How can I circumvent this? Is there a possibility to do it without losing the current URL? With a Redirector I can of course exit, but then I would lose the current URL (/controller/myaction/url/hello -> /error/error/message/Article%20not%20found)
A possible approach would be to throw an Exception. Because of the Zend_Controller_Plugin_ErrorHandler this will automatically redirect you to the ErrorController without any further code being executed.
If you don't want to get to the ErrorController but only to the current controller's error actions, you can simply modify the plugin in the controller's init method:
public function init()
{
$plugin = Zend_Controller_Front::getInstance()->getPlugin('Zend_Controller_Plugin_ErrorHandler');
$plugin->setErrorHandlerModule('default')
->setErrorHandlerController('MyController')
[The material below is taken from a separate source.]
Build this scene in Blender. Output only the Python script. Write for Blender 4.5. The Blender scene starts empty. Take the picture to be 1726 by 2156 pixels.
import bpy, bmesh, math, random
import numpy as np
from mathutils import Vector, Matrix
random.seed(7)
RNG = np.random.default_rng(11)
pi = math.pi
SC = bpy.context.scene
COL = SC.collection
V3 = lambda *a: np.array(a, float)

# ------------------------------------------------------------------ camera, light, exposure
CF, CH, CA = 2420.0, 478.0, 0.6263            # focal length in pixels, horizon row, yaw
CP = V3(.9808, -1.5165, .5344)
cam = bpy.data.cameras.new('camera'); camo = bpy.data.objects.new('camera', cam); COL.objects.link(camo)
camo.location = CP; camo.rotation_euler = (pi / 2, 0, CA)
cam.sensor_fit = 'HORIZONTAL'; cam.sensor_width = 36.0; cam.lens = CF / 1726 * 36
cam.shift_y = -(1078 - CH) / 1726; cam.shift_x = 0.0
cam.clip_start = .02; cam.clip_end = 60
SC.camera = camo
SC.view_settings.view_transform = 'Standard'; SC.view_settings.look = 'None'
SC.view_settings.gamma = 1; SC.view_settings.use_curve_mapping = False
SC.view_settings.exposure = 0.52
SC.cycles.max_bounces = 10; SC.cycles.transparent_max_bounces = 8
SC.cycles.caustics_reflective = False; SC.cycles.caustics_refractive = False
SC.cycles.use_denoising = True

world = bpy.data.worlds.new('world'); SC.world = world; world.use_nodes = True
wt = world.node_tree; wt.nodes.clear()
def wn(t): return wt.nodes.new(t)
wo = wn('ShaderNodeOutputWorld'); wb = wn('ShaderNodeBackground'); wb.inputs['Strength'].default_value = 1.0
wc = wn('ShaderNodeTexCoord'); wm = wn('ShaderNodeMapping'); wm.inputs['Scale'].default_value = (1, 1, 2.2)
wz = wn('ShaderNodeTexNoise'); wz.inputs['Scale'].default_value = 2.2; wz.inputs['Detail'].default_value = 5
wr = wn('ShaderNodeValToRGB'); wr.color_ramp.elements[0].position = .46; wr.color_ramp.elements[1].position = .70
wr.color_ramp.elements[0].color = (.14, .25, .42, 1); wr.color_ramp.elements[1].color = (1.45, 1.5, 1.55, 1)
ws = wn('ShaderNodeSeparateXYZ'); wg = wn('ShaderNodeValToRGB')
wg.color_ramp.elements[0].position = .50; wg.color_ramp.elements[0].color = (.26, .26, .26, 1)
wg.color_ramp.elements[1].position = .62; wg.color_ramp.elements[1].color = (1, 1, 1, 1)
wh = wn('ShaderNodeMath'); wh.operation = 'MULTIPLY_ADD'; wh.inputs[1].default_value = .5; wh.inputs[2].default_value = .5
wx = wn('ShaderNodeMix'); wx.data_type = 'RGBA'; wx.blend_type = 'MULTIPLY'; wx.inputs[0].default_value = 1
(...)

->setErrorHandlerAction('error');
}
But of course you can also write your own ErrorHandler plugin for a more fine grained error handling. This is described in the Zend Framework Manual on Plugins
For something as simple as just displaying a "* does not exist" against a user request I prefer to leave the user in the application and just hit them with a flashmessenger notice and leave them on the page to make another request (if appropriate):
public function indexAction() {
//get form and pass to view
$form = new Form();
$this->view->form = $form;
try {
//get form values from request object
if ($this->getRequest()->isPost()) {
if ($form->isValid($this->getRequest()->getPost())) {
$data = $form->getValues();
// Do some stuff
}
}
} catch (Zend_Exception $e) {
$this->_helper->flashMessenger->addMessage($e->getMessage());//add message to flashmessenger
$this->_redirect($this->getRequest()->getRequestUri());//perform redirect to originating page so the messenger will flash
}
}
This is simple and works well when the possibility for incorrect user input exists.